* Begin RAW RECORDS *
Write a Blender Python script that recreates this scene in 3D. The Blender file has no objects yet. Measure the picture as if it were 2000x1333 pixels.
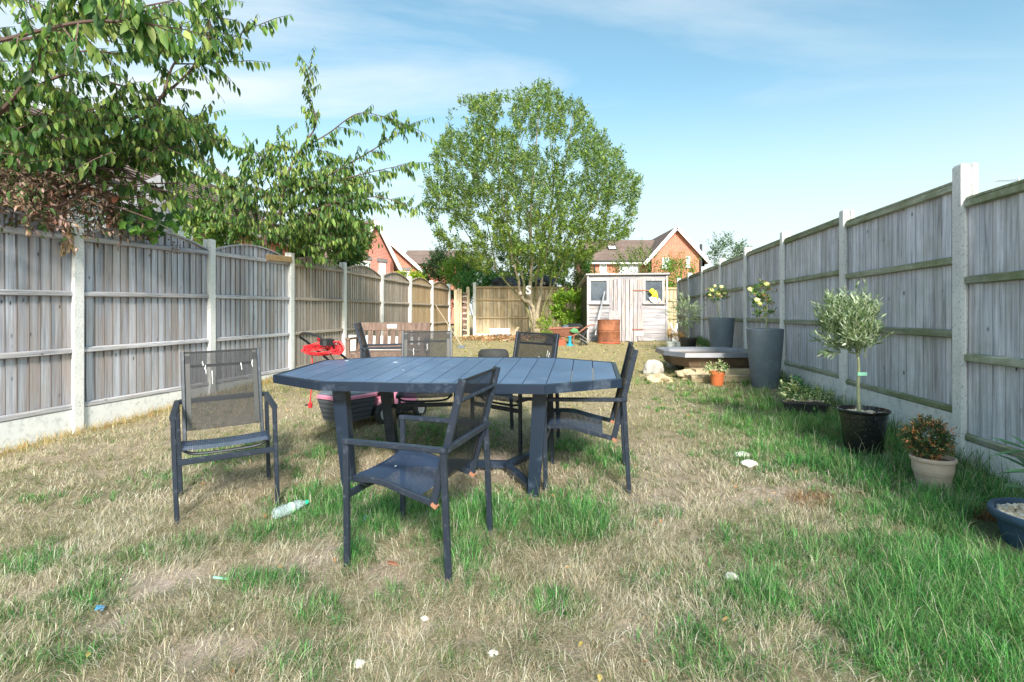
import bpy, math, random
import numpy as np
from mathutils import Vector, Matrix, noise
R = math.radians
random.seed(7); rng = np.random.default_rng(7)
SC = bpy.context.scene
COL = SC.collection
CZ = 1.40            # camera height above the datum

# ------------------------------------------------------------------ camera, sky, sun, exposure
cam = bpy.data.objects.new('camera', bpy.data.cameras.new('camera')); COL.objects.link(cam)
cam.location = (0, 0, CZ); cam.rotation_euler = (R(90), 0, 0)
cam.data.sensor_width = 36; cam.data.lens = 18.72; cam.data.shift_y = -0.0258
cam.data.clip_end = 2000; cam.data.clip_start = 0.05
SC.camera = cam
SUN_EL, SUN_AZ = 32.0, 170.0          # compass azimuth of the sun: 0 = +Y, clockwise (behind, to the right)
SKY_STRENGTH, SUN_STRENGTH, EXPOSURE = 0.15, 2.1, 1.78
w = bpy.data.worlds.new('World'); SC.world = w; w.use_nodes = True
nt = w.node_tree; nt.nodes.clear()
def nd(t, typ, **kw):
    n = t.nodes.new(typ)
    for k, v in kw.items(): setattr(n, k, v)
    return n
def lk(t, a, b): t.links.new(a, b)
sky = nd(nt, 'ShaderNodeTexSky', sky_type='NISHITA', sun_disc=False)
sky.sun_elevation = R(SUN_EL); sky.sun_rotation = R(SUN_AZ)
sky.air_density = 1.0; sky.dust_density = 2.2; sky.ozone_density = 1.6; sky.altitude = 50
tc = nd(nt, 'ShaderNodeTexCoord')
sep = nd(nt, 'ShaderNodeSeparateXYZ'); lk(nt, tc.outputs['Generated'], sep.inputs[0])
# plane-projected cloud coordinates: (x/z, y/z)
zmx = nd(nt, 'ShaderNodeMath', operation='MAXIMUM'); lk(nt, sep.outputs['Z'], zmx.inputs[0]); zmx.inputs[1].default_value = 0.06
dx = nd(nt, 'ShaderNodeMath', operation='DIVIDE'); lk(nt, sep.outputs['X'], dx.inputs[0]); lk(nt, zmx.outputs[0], dx.inputs[1])
dy = nd(nt, 'ShaderNodeMath', operation='DIVIDE'); lk(nt, sep.outputs['Y'], dy.inputs[0]); lk(nt, zmx.outputs[0], dy.inputs[1])
cmb = nd(nt, 'ShaderNodeCombineXYZ'); lk(nt, dx.outputs[0], cmb.inputs[0]); lk(nt, dy.outputs[0], cmb.inputs[1])
mp = nd(nt, 'ShaderNodeMapping'); lk(nt, cmb.outputs[0], mp.inputs[0])
mp.inputs['Rotation'].default_value = (0, 0, R(-22)); mp.inputs['Scale'].default_value = (0.42, 1.25, 1); mp.inputs['Location'].default_value = (1.35, 0.35, 0)
n1 = nd(nt, 'ShaderNodeTexNoise'); lk(nt, mp.outputs[0], n1.inputs['Vector'])
n1.inputs['Scale'].default_value = 0.9; n1.inputs['Detail'].default_value = 7; n1.inputs['Roughness'].default_value = 0.56; n1.inputs['Distortion'].default_value = 0.5
cr = nd(nt, 'ShaderNodeValToRGB'); lk(nt, n1.outputs['Fac'], cr.inputs[0])
cr.color_ramp.elements[0].position = 0.42; cr.color_ramp.elements[0].color = (0, 0, 0, 1)
cr.color_ramp.elements[1].position = 0.64; cr.color_ramp.elements[1].color = (1, 1, 1, 1)
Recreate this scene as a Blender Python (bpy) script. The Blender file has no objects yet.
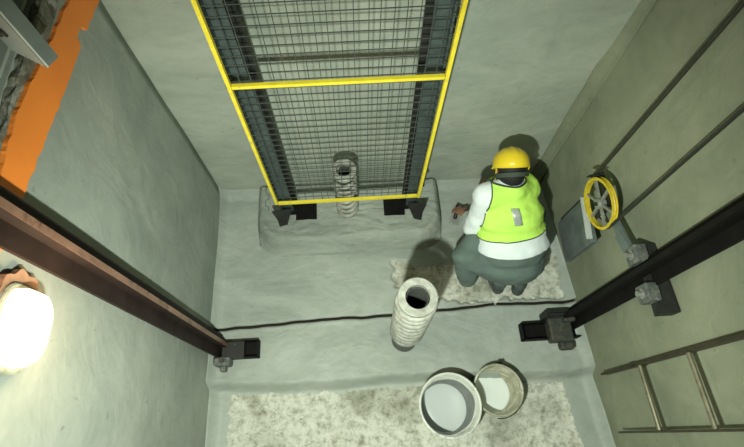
* End RAW RECORDS *
# SET PROBLEM
Your task is to retype all the entries exactly and leave out any pictures.

# EXPECTED ANSWER
Write a Blender Python script that recreates this scene in 3D. The Blender file has no objects yet. Measure the picture as if it were 2000x1333 pixels.
import bpy, math, random
import numpy as np
from mathutils import Vector, Matrix, noise
R = math.radians
random.seed(7); rng = np.random.default_rng(7)
SC = bpy.context.scene
COL = SC.collection
CZ = 1.40            # camera height above the datum

# ------------------------------------------------------------------ camera, sky, sun, exposure
cam = bpy.data.objects.new('camera', bpy.data.cameras.new('camera')); COL.objects.link(cam)
cam.location = (0, 0, CZ); cam.rotation_euler = (R(90), 0, 0)
cam.data.sensor_width = 36; cam.data.lens = 18.72; cam.data.shift_y = -0.0258
cam.data.clip_end = 2000; cam.data.clip_start = 0.05
SC.camera = cam
SUN_EL, SUN_AZ = 32.0, 170.0          # compass azimuth of the sun: 0 = +Y, clockwise (behind, to the right)
SKY_STRENGTH, SUN_STRENGTH, EXPOSURE = 0.15, 2.1, 1.78
w = bpy.data.worlds.new('World'); SC.world = w; w.use_nodes = True
nt = w.node_tree; nt.nodes.clear()
def nd(t, typ, **kw):
    n = t.nodes.new(typ)
    for k, v in kw.items(): setattr(n, k, v)
    return n
def lk(t, a, b): t.links.new(a, b)
sky = nd(nt, 'ShaderNodeTexSky', sky_type='NISHITA', sun_disc=False)
sky.sun_elevation = R(SUN_EL); sky.sun_rotation = R(SUN_AZ)
sky.air_density = 1.0; sky.dust_density = 2.2; sky.ozone_density = 1.6; sky.altitude = 50
tc = nd(nt, 'ShaderNodeTexCoord')
sep = nd(nt, 'ShaderNodeSeparateXYZ'); lk(nt, tc.outputs['Generated'], sep.inputs[0])
# plane-projected cloud coordinates: (x/z, y/z)
zmx = nd(nt, 'ShaderNodeMath', operation='MAXIMUM'); lk(nt, sep.outputs['Z'], zmx.inputs[0]); zmx.inputs[1].default_value = 0.06
dx = nd(nt, 'ShaderNodeMath', operation='DIVIDE'); lk(nt, sep.outputs['X'], dx.inputs[0]); lk(nt, zmx.outputs[0], dx.inputs[1])
dy = nd(nt, 'ShaderNodeMath', operation='DIVIDE'); lk(nt, sep.outputs['Y'], dy.inputs[0]); lk(nt, zmx.outputs[0], dy.inputs[1])
cmb = nd(nt, 'ShaderNodeCombineXYZ'); lk(nt, dx.outputs[0], cmb.inputs[0]); lk(nt, dy.outputs[0], cmb.inputs[1])
mp = nd(nt, 'ShaderNodeMapping'); lk(nt, cmb.outputs[0], mp.inputs[0])
mp.inputs['Rotation'].default_value = (0, 0, R(-22)); mp.inputs['Scale'].default_value = (0.42, 1.25, 1); mp.inputs['Location'].default_value = (1.35, 0.35, 0)
n1 = nd(nt, 'ShaderNodeTexNoise'); lk(nt, mp.outputs[0], n1.inputs['Vector'])
n1.inputs['Scale'].default_value = 0.9; n1.inputs['Detail'].default_value = 7; n1.inputs['Roughness'].default_value = 0.56; n1.inputs['Distortion'].default_value = 0.5
cr = nd(nt, 'ShaderNodeValToRGB'); lk(nt, n1.outputs['Fac'], cr.inputs[0])
cr.color_ramp.elements[0].position = 0.42; cr.color_ramp.elements[0].color = (0, 0, 0, 1)
cr.color_ramp.elements[1].position = 0.64; cr.color_ramp.elements[1].color = (1, 1, 1, 1)
Recreate this scene as a Blender Python (bpy) script. The Blender file has no objects yet.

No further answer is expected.